TechnologyIndonesia.id – Tantangan lingkungan global seperti perubahan iklim ekstrem, polusi udara, hingga tren fast fashion menuntut adanya perubahan gaya hidup yang lebih ramah lingkungan, seperti praktik konsumsi berkelanjutan.
Guru Besar Tetap Fakultas Ekologi Manusia, Institut Pertanian Bogor, Prof. Dr. Ir. Lilik Noor Yuliati, M.F.S.A mengeksplorasi potensi nudging (dorongan halus), yang dipadukan dengan media sosial (medsos) untuk mendorong perilaku konsumsi berkelanjutan, khususnya di kalangan generasi Z untuk efektif mengatasi masalah lingkungan yang mendesak.
“Nudging menawarkan metodologi yang halus namun ampuh untuk mengarahkan individu dalam membuat keputusan yang lebih sadar lingkungan tanpa membatasi kebebasan memilih mereka secara ketat,” Prof. Lilik dalam konferensi pers pra orasi ilmiah yang digelar secara daring pada Kamis (18/9/2025).
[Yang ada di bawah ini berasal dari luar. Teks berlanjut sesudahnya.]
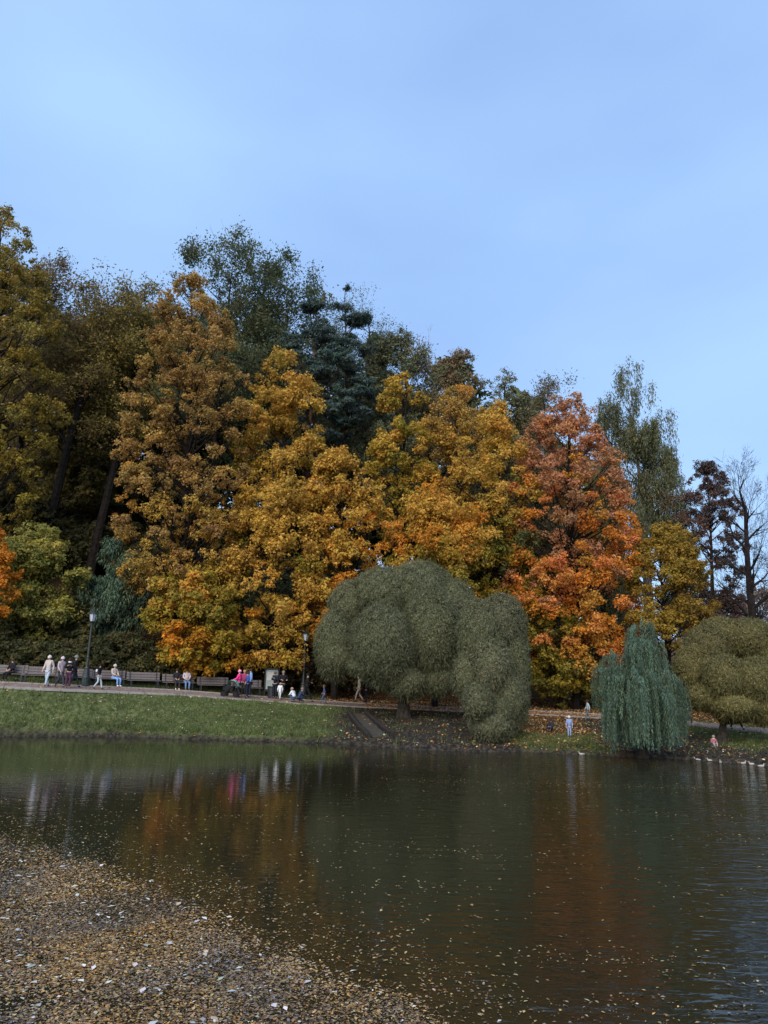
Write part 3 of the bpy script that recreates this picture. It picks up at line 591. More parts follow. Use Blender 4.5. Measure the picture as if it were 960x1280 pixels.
# ------------------------------------------------------------------ willows
def globe_willow(label, lobes, base, fork, pal, trunks, dens=1.0, tr=.34):
    """lobes: (px, py, rx px, ry px, Y)"""
    b = base; root = empty('globe_willow', b, label=label, cat='willow tree', group='round-headed willows')
    P = []; N_ = []; U_ = []; W_ = []; H_ = []; Cc = []; P2 = []; N2 = []; C2 = []
    info = [(at(px, py, Y), rx * Y / F, ry * Y / F) for px, py, rx, ry, Y in lobes]
    for i, (c, rx, ry) in enumerate(info):
        area = rx * (rx + ry) / 2
        n = int(9800 * area * dens); d = rdir(n); ph = rng.uniform(0, 6, 3)
        d = d[~((d[:, 1] > .35) & (rng.random(len(d)) < .6))]; n = len(d)
        bump = 1 + .06 * np.sin(d[:, 0] * 5 + ph[0]) * np.sin(d[:, 2] * 6 + ph[1]) + .045 * np.sin(d[:, 0] * 13 + ph[2]) * np.sin(d[:, 2] * 12 + d[:, 1] * 9) + .03 * np.sin(d[:, 0] * 29 + d[:, 1] * 17 + ph[1]) * np.sin(d[:, 2] * 25)
        sc = np.array([rx, rx * .95, ry]); r = (1 - .20 * rng.random(n) ** 1.3) * bump * (1 + np.abs(rng.normal(size=n)) * .035)
        # keep only what is not deep inside another lobe
        p = np.array(c) + d * sc * r[:, None]; ok = np.ones(n, bool)
        for j, (c2, rx2, ry2) in enumerate(info):
            if j != i: ok &= (((p - np.array(c2)) / np.array([rx2, rx2 * .95, ry2])) ** 2).sum(1) > .95
        ok &= p[:, 2] > terrain(p[:, 0], p[:, 1]) + .15
        gap = np.sin(p[:, 0] * 3.1 + ph[0]) * np.sin(p[:, 2] * 3.7 + ph[1]) + .7 * np.sin(p[:, 0] * 7.3 + p[:, 2] * 5.1 + ph[2]) * np.sin(p[:, 2] * 8.9 - p[:, 0] * 2.7)
        ok &= ~((gap > .85) & (rng.random(n) < .55)); ok &= ~((d[:, 2] < -.35) & (rng.random(n) < .45))
        p = p[ok]; d = d[ok]; m = len(p)
        P.append(p); U_.append(unit(d * .35 + np.array([0, 0, .7]) + rng.normal(size=(m, 3)) * .45)); N_.append(rdir(m) * .42 + d)
        H_.append(rng.uniform(.08, .19, m)); W_.append(rng.uniform(.026, .05, m))
        tint = pick_cols(pal, 1, .05); Cc.append((tint * .35 + pick_cols(pal, m, .35) * .65) * rng.choice([.6, 1.0, 1.35], m, p=[.3, .45, .25])[:, None])
        m = int(700 * area); d2 = rdir(m); p = np.array(c) + d2 * sc * rng.uniform(.93, 1.03, (m, 1)); ok = p[:, 2] > terrain(p[:, 0], p[:, 1]) + .2
        for j, (c2, rx2, ry2) in enumerate(info):
            if j != i: ok &= (((p - np.array(c2)) / np.array([rx2, rx2 * .95, ry2])) ** 2).sum(1) > .95
        p = p[ok]; d2 = d2[ok]; m = len(p); droop_ = np.where(d2[:, 2] < 0, -1.0, .25)
        P.append(p); U_.append(unit(d2 * .8 + np.stack([0 * droop_, 0 * droop_, droop_ * .7], 1) + rng.normal(size=(m, 3)) * .35)); N_.append(rdir(m) * .8 + np.array([0, -.6, .3]))
        H_.append(rng.uniform(.12, .30, m) * np.where(d2[:, 2] < -.3, 1.4, 1)); W_.append(rng.uniform(.016, .03, m)); Cc.append(pick_cols(pal, m, .4))
        m = int(480 * area); d = rdir(m); p = np.array(c) + d * sc * rng.uniform(.5, .8, (m, 1)); ok = p[:, 2] > terrain(p[:, 0], p[:, 1]) + .3; p = p[ok]; d = d[ok]
        P2.append(p); N2.append(d + rdir(len(p)) * .5); C2.append(pick_cols(pal, len(p), .3))
    P = np.concatenate(P); N_ = np.concatenate(N_); U = np.concatenate(U_)
    v = cards(P, N_, np.concatenate(W_), np.concatenate(H_), up=U, tri=True) - np.array(b)
    mesh_obj('crown', np_mesh('crown', v, 3, np.clip(np.concatenate(Cc), .003, .5)), M_LEAF, root)
    P2 = np.concatenate(P2); v2 = cards(P2, np.concatenate(N2), .3, .45) - np.array(b)
    mesh_obj('inner_foliage', np_mesh('inner_foliage', v2, 4, np.clip(np.concatenate(C2), .003, .5)), M_LEAF, root)
    mb = MB(); fk = fork - b
    for bx_ in trunks:
        mb.tube([Vector((bx_, 0, -.2)), Vector((bx_, 0, 0)) .lerp(fk, .45) + Vector((.08, 0, 0)), fk], [tr, tr * .75, tr * .6], 9)
    for c, rx, ry in info:
        e = Vector(c) - b; mid = fk.lerp(e, .5) + Vector((0, 0, -.35)); mb.tube([fk - Vector((0, 0, .1)), mid, e], [.17, .10, .05], 6, cap=False)
        for q in range(9):
            dd = Vector(rdir(1)[0]); dd.z = abs(dd.z); ee = e + Vector((dd.x * rx, dd.y * rx, dd.z * ry)) * .85; mb.tube([mid.lerp(e, .8), e.lerp(ee, .5) + Vector((0, 0, .1)), ee], [.05, .03, .01], 4, cap=False)
    mb.build('trunk', M_WBARK, root)
    return root, len(P)
GW = [(.165, .18, .10, 3), (.135, .15, .085, 3), (.225, .225, .125, 2), (.19, .18, .115, 1)]
GWO = [(.20, .185, .075, 3), (.16, .15, .065, 3), (.25, .225, .09, 2), (.12, .115, .055, 1)]
b1 = foot(500, 897); b2 = foot(606, 926); y1 = b1.y; y2 = b2.y
_, n1 = globe_willow('huge grey-green round-headed willow leaning over the bank', [
    (438, 760, 28, 34, y1 + 2.2), (480, 747, 42, 38, y1 + 2.0), (524, 742, 44, 40, y1 + 2.2), (564, 763, 31, 40, y1 + 1.9), (418, 806, 25, 44, y1 + 1.0), (422, 824, 23, 20, y1 + .6),
    (479, 808, 41, 50, y1 - 1.2), (470, 833, 34, 15, y1 - .8), (540, 795, 37, 60, y1 - .4), (508, 852, 28, 22, y1 - .7), (548, 850, 30, 20, y1 - .1), (579, 808, 32, 56, y1 + .5),
    ], b1, b1 + Vector((.1, .1, 1.2)), GW, (0, .35))
_, n2 = globe_willow('grey-green round-headed willow right beside the huge one, low to the water', [
    (600, 796, 28, 46, y2 + 1.6), (626, 785, 32, 42, y2 + 2.2), (584, 846, 18, 30, y2 + .9), (650, 872, 12, 34, y2 + 1.2), (644, 832, 19, 52, y2 + 1.8), (614, 838, 27, 38, y2 + .6), (598, 878, 19, 24, y2 - .7), (622, 892, 20, 24, y2 + .1), (636, 878, 22, 36, y2 + .6), (614, 908, 27, 20, y2 - .1)],
    b2, b2 + Vector((0, .2, .8)), GW, (0,))
b3 = foot(897, 931); y3 = b3.y
_, n3 = globe_willow('olive round-headed willow on a leaning trunk near the right edge', [
    (884, 815, 30, 32, y3 + 2.2), (903, 798, 30, 26, y3 + 2.8), (936, 801, 32, 27, y3 + 2.4), (968, 820, 34, 32, y3 + 2.2), (866, 842, 24, 34, y3 + 1.4), (880, 872, 22, 18, y3 + .6), (905, 850, 30, 30, y3 + .2),
    (945, 855, 32, 32, y3), (918, 884, 30, 15, y3 - .2), (960, 885, 32, 22, y3 + .2), (988, 850, 28, 36, y3 + .6)],
    b3, b3 + Vector((.75, .9, 1.15)), GWO, (0, .25), tr=.2)
print('globe willow tris', n1, n2, n3)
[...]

Sidang Terbuka Orasi Ilmiah Guru Besar IPB dilaksanakan di Auditorium Andi Hakim Nasution (AHN), Kampus IPB Dramaga, Kabupaten Bogor yang dijadwalkan berlangsung pada Sabtu (20/9/2025).
“Nudging dapat berfungsi sebagai alat kebijakan mikro, yang secara efektif mendorong konsumsi yang bertanggung jawab terhadap lingkungan tanpa menggunakan tindakan koersif atau regulasi yang ketat,” imbuhnya.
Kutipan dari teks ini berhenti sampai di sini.